John Allen has been a client of Peterson’s for over 25 years and has collected a number of restored tables ranging from a Monarch Vintage 1878 to the Regina 1924 and an array of models in between. Allen comments, “[It is] one of the finest collections of vintage and historic billiards tables ever assembled. It is a staggering display bursting with historical examples of the most coveted and collectible billiard tables ever designed and created. It is, quite honestly, a billiards table Smithsonian.”

Since Peters Billiards started in 1957, their products have expanded to include kitchen stools, bar stools, patio furniture, couches and theater seats, offering items that center on the home. The additions came from realizing the many ways families could enjoy spending time together, whether with pinball games, dart boards, shuffleboard or a variety of other options.
 
Pool tables will always be significant to Peterson. “It’s part of having fun and enjoyment of family,” he says. “I grew up with a great family, we played together, we prayed together, we hung out together. We played pool and did a lot of other great things. And that’s what families do around recreation.”
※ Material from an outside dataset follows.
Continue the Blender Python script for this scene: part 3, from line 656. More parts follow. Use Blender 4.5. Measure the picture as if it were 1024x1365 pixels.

Certainly, a theme central to Peters Billiards over the years is that of family, whether it is the family members Peterson has worked with over the years at the business, including his parents, sisters, wife and three daughters, or helping area families find the perfect item to complete a look at home. He believes in folks spending quality time together.

“We just enjoy the business. I’ve never regretted a day I’ve gone into work,” Peterson says.